What Are Geostatistical Methods?
Geostatistical methods are spatial statistical techniques that quantify and reproduce the spatial correlation structure of subsurface rock and fluid properties using the variogram, producing either best-estimate property maps (kriging) or multiple equally probable stochastic realizations (sequential Gaussian simulation, object-based modeling) that honor well data and reflect the geological spatial patterns of the reservoir. The multiple-realization approach of stochastic simulation quantifies the uncertainty in interwell property distributions, enabling probabilistic reserve estimation and production forecast uncertainty analysis that deterministic interpolation methods cannot provide. Object-based and multiple-point statistics methods extend geostatistics to reproduce complex geological shapes (channels, lobes, reefs) that variogram-based methods cannot capture.

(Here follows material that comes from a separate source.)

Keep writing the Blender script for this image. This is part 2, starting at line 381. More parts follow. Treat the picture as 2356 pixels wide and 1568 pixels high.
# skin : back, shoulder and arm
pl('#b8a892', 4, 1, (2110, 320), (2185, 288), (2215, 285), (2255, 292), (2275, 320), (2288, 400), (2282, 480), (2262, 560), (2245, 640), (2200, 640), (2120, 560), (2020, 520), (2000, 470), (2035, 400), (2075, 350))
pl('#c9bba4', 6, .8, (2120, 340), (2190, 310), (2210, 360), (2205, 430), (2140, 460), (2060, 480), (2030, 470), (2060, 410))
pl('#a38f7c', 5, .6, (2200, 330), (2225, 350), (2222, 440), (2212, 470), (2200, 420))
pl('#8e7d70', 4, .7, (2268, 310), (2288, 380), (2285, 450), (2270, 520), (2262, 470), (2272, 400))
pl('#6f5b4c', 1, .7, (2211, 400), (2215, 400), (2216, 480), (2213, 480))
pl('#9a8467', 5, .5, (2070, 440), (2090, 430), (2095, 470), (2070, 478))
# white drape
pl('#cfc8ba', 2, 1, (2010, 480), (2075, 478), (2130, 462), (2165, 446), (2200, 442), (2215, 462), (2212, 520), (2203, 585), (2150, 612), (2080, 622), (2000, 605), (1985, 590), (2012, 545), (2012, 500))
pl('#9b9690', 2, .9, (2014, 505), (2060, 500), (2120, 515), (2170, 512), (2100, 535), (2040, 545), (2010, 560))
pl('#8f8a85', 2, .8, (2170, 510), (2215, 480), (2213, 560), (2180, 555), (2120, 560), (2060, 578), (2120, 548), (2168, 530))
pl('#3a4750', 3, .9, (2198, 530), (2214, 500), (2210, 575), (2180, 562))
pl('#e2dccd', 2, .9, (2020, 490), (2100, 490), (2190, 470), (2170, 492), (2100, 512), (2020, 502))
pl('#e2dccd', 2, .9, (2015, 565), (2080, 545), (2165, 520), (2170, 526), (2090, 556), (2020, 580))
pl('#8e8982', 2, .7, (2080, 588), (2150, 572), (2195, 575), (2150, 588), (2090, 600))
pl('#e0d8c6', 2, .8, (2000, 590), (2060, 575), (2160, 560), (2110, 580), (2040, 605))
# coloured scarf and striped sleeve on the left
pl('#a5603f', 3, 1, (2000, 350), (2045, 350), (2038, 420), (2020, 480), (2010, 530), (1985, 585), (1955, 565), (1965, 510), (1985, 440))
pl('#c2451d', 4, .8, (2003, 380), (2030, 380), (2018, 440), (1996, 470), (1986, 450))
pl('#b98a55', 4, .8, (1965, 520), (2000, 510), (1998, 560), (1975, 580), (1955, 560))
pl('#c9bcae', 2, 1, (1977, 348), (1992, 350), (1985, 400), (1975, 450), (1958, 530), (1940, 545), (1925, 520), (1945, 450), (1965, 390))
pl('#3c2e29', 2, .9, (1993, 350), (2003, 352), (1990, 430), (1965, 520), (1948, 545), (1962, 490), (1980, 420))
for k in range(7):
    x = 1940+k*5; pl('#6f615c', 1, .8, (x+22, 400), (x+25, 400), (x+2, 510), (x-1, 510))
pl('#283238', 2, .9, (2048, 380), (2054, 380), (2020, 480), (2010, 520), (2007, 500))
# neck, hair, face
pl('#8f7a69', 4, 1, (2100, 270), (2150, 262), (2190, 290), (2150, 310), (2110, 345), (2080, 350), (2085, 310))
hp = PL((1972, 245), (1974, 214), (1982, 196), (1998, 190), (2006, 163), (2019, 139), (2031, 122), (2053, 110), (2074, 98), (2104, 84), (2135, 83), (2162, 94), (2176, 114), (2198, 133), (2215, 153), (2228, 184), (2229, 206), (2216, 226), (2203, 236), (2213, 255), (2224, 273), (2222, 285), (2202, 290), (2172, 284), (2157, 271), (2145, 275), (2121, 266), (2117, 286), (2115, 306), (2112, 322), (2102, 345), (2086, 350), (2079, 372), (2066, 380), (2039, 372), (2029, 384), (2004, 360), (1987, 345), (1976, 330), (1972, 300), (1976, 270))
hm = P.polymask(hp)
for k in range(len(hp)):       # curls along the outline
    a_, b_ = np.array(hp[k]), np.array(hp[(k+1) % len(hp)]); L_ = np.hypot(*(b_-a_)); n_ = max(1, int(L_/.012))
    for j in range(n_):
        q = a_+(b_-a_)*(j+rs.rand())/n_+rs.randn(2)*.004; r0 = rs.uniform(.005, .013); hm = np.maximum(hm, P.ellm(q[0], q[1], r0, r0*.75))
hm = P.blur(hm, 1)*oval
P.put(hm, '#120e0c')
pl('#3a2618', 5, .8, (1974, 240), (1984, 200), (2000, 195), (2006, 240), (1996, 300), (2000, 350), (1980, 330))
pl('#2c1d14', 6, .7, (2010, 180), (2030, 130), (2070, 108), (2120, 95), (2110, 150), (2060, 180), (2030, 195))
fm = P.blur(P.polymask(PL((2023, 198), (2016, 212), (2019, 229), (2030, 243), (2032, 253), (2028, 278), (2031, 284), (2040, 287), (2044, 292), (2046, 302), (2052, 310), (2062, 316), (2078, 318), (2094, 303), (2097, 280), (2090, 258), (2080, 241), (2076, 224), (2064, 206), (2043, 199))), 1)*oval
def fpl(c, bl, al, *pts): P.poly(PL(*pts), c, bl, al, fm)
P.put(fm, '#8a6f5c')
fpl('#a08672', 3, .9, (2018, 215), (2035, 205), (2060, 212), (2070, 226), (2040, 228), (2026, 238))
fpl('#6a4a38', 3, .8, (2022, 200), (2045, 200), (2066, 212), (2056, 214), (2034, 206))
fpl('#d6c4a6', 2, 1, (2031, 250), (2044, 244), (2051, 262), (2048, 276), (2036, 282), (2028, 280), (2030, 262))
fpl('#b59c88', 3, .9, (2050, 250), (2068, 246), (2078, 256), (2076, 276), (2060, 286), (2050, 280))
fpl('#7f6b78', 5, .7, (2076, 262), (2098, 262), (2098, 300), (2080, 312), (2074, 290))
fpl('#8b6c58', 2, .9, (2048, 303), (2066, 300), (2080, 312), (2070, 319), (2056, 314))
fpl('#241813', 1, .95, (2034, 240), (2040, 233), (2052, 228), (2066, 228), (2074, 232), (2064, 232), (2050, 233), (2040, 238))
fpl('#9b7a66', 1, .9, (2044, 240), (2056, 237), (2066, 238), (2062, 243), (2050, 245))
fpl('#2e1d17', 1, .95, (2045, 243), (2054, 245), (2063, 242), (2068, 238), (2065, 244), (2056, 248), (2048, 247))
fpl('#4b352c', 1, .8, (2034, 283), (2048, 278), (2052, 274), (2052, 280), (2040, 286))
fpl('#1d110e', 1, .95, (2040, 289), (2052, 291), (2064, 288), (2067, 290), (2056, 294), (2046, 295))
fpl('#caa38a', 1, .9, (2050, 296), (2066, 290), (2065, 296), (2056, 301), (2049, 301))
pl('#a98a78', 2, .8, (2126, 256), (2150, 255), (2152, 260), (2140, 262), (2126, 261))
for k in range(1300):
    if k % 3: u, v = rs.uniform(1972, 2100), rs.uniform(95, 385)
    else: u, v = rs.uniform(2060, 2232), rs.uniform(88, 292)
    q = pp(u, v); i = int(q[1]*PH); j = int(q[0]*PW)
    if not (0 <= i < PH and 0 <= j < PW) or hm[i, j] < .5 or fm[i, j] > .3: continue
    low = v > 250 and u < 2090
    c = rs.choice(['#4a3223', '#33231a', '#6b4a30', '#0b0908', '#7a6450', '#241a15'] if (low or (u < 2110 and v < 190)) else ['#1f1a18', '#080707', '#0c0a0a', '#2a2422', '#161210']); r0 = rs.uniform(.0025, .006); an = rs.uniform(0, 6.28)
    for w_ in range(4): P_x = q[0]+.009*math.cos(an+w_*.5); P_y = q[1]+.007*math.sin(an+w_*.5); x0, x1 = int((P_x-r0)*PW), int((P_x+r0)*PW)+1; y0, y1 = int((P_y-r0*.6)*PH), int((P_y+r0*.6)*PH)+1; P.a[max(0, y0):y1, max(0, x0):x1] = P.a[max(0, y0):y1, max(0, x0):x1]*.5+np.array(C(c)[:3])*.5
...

Synonyms and Related Terminology
Geostatistical methods are also called spatial statistics, stochastic simulation, probabilistic reservoir modeling, or Monte Carlo reservoir simulation in petroleum engineering and geology literature. Related terms include variogram (the fundamental statistical tool of geostatistics that measures spatial variability as a function of separation distance, with the nugget (short-range variability), sill (total variance), and range (correlation length) parameters of the fitted variogram model governing the spatial weights assigned in kriging and the correlation structure reproduced in stochastic simulation), kriging (the geostatistical interpolation method that produces minimum-variance unbiased linear estimates of reservoir properties at unsampled locations by weighting nearby data points according to the variogram model, providing a best-estimate property map and associated variance map that quantifies estimation uncertainty for single-model reservoir characterization), stochastic simulation (the geostatistical technique that generates multiple equiprobable realizations of reservoir property distributions conditioned to available well and seismic data, each honoring the variogram structure and hard data constraints, with the spread among realizations quantifying interwell property uncertainty for probabilistic reserve estimation and production forecast uncertainty analysis), training image (a conceptual two-dimensional or three-dimensional geological model encoding the spatial patterns of reservoir architecture expected in the target formation, used in multiple-point statistics simulation as the statistical template from which multi-point conditional distributions are extracted to guide simulation of complex geological geometries that cannot be captured by variogram-based methods), and net-to-gross ratio (the fraction of the gross rock volume of a reservoir interval that meets the minimum porosity and permeability cutoffs for productive reservoir, which is the primary continuously varying property modeled by sequential Gaussian simulation in clastic reservoir characterization where net-to-gross heterogeneity controls hydrocarbon pore volume and connectivity between wells).